オーガニック

Organic 2009

Traditional music
ワールドミュージックというジャンルができて20年、それまでは英語の歌詞が主だった世界の音楽が今私たちの周りにあらゆる言語であふれるようになった。しかし、そんな流れとは逆行するようにある地域の伝統音楽は存続することが難しくなっている。
アフガニスタンのカブールで伝統音楽を教える音楽学校を経営しているナシル・アミリさんはそんな流れを食い止めようと努力しているミュージシャンのひとりだ。
「私たちは子供達にルバーブ(アフガニスタンの伝統的な弦楽器)やタブラ、ハーモニウム(19世紀にインドから伝わったポータブルキーボード)などといった楽器を教えます。さらに古典音楽を歌うことも勉強している」と語るアミリさん。兄弟で運営している彼の学校には現在6人の生徒がいるが、「今の子供達には伝統音楽を学ぶ辛抱強さが足りない」と嘆く。
現在カブールには幾つかの音楽学校があるが、そのほとんどがアミリさんの学校のようにお金を儲けるためのものではない。授業料を支払う余裕のない子はただでレッスンを受けることができる。アミリさん兄弟は父親から音楽を教えられた。父親の死後、彼らはその音楽を継承しなければならないと強く感じたという。

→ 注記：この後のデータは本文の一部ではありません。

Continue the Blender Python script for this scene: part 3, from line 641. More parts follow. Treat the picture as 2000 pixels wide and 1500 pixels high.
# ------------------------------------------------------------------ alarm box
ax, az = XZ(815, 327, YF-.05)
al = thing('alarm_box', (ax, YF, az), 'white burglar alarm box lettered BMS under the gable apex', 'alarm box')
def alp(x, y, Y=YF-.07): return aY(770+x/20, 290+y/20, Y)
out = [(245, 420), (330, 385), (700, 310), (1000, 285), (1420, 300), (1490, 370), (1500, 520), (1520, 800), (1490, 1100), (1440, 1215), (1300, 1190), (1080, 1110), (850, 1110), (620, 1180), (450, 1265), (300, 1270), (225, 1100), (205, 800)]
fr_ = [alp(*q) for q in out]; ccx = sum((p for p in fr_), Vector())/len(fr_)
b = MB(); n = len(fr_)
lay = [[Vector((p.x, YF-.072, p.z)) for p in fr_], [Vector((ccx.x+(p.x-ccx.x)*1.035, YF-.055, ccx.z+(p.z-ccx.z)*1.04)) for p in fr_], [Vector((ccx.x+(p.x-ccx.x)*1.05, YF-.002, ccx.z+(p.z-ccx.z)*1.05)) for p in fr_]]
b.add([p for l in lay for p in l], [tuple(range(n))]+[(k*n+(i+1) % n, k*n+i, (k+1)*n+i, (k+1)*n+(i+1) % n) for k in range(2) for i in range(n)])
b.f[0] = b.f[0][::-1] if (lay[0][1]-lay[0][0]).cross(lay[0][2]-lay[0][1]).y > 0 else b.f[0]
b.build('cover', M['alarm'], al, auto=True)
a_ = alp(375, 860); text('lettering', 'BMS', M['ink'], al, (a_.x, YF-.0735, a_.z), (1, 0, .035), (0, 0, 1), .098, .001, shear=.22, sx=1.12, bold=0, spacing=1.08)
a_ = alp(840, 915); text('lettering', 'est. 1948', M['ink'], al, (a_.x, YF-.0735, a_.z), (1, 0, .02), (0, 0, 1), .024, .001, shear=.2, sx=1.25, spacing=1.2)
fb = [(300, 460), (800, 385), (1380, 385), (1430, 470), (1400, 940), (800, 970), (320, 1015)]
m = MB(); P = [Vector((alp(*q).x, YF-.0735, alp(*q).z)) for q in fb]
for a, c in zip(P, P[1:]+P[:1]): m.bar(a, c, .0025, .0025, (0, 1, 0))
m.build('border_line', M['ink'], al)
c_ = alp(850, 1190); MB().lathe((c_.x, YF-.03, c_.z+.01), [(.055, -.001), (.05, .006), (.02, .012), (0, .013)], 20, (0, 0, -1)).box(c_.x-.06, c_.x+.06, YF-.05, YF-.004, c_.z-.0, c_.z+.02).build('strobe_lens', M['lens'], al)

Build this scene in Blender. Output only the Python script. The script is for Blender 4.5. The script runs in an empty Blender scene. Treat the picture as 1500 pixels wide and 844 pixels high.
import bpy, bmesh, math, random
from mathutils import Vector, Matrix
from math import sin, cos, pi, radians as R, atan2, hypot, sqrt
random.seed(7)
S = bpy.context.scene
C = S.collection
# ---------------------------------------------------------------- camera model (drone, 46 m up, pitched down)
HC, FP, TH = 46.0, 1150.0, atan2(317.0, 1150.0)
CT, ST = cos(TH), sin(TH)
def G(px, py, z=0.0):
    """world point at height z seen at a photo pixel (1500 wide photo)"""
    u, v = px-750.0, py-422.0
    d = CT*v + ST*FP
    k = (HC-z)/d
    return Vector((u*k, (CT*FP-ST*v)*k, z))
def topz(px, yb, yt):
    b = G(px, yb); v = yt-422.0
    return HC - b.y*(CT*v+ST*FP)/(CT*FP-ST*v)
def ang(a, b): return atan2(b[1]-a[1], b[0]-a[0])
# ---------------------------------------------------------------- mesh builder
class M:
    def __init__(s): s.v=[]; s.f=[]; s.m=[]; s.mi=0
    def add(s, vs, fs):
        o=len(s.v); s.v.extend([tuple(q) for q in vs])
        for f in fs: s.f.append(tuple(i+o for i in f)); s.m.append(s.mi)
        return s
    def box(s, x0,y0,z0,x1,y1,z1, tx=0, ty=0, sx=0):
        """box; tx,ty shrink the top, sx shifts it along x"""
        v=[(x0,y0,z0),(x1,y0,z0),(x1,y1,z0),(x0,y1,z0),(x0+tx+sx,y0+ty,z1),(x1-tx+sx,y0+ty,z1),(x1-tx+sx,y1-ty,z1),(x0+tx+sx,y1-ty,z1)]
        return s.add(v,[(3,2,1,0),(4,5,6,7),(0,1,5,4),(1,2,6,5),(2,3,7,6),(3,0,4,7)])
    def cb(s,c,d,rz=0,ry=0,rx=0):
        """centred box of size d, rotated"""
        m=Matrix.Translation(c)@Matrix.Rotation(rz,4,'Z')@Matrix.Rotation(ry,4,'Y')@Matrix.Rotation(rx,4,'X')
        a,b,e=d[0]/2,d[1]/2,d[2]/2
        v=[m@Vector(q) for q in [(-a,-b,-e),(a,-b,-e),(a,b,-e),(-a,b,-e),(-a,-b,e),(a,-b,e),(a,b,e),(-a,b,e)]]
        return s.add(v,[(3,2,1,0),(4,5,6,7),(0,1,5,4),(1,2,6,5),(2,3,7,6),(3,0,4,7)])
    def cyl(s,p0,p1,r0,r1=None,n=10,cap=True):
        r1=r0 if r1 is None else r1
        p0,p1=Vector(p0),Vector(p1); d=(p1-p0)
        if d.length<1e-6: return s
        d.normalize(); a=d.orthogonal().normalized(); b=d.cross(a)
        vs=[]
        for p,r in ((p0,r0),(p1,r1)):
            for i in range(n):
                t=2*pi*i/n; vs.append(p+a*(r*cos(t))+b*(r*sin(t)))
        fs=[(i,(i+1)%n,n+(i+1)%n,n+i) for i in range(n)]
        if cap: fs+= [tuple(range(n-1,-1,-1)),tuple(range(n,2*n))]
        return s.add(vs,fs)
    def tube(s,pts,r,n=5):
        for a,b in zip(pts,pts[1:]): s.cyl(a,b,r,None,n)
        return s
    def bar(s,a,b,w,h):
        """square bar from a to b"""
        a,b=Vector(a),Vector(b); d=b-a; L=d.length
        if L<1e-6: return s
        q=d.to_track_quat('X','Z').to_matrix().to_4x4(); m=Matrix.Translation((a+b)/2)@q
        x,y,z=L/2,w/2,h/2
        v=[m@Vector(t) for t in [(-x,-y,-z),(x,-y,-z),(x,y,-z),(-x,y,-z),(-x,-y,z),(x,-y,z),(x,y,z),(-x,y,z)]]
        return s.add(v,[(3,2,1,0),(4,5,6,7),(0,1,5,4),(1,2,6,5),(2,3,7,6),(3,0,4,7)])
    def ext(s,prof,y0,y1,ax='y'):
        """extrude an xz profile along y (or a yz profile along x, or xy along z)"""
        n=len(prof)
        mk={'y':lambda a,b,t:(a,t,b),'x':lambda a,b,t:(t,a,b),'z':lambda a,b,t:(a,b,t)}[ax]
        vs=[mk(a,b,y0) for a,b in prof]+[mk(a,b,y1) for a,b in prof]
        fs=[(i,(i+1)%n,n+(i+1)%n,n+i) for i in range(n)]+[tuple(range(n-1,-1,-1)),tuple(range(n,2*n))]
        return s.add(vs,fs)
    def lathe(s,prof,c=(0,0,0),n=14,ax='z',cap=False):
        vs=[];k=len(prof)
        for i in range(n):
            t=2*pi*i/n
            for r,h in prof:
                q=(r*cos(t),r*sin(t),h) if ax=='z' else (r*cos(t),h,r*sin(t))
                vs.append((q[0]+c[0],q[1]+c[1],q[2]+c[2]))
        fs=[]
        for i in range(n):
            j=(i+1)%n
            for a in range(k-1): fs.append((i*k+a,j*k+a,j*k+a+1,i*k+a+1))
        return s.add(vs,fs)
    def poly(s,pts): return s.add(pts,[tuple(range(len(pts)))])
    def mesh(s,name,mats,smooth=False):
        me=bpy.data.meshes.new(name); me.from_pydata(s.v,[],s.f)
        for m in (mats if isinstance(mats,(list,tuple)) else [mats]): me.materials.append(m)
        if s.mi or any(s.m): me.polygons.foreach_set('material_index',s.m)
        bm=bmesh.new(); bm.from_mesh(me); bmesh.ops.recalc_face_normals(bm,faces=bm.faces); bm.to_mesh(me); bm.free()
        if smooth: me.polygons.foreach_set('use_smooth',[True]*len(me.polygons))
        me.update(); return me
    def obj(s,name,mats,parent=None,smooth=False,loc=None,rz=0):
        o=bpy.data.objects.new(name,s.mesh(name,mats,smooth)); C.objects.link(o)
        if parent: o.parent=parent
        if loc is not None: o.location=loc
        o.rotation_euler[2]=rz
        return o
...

アミリさん兄弟はいままで結婚披露宴などで伝統音楽を演奏して生活してきた。しかし、ポップミュージックの広がりで彼らもそれに順応しければならなくなった。タリバン政権下で12年間パキスタンに逃れている間にアフガニスタンの伝統音楽は封印され、その後タリバンが追放されてからは各国の物理的支援の影に伝統的ライフスタイルが無視されてきた結果である。
今、街には細かく装飾された伝統楽器を売る店が一軒残っている。ミュージシャンでもある店主は1日に楽器を1つ売るのも大変だという。「これらの楽器はすべてカブールで作られたものだが、だれも興味を持たない」「ポップミュージックには合わないからね」と店主は語る。
この国が直面している貧困などの多くの問題を考えれば伝統音楽の復活などは二の次なのは理解できる。しかし、たとえ大衆が伝統音楽よりもポップな音楽を好もうとも、新しくできたテレビ番組が流している音楽に何か物足りなさを感じるのはアミルさんたちだけではないだろう。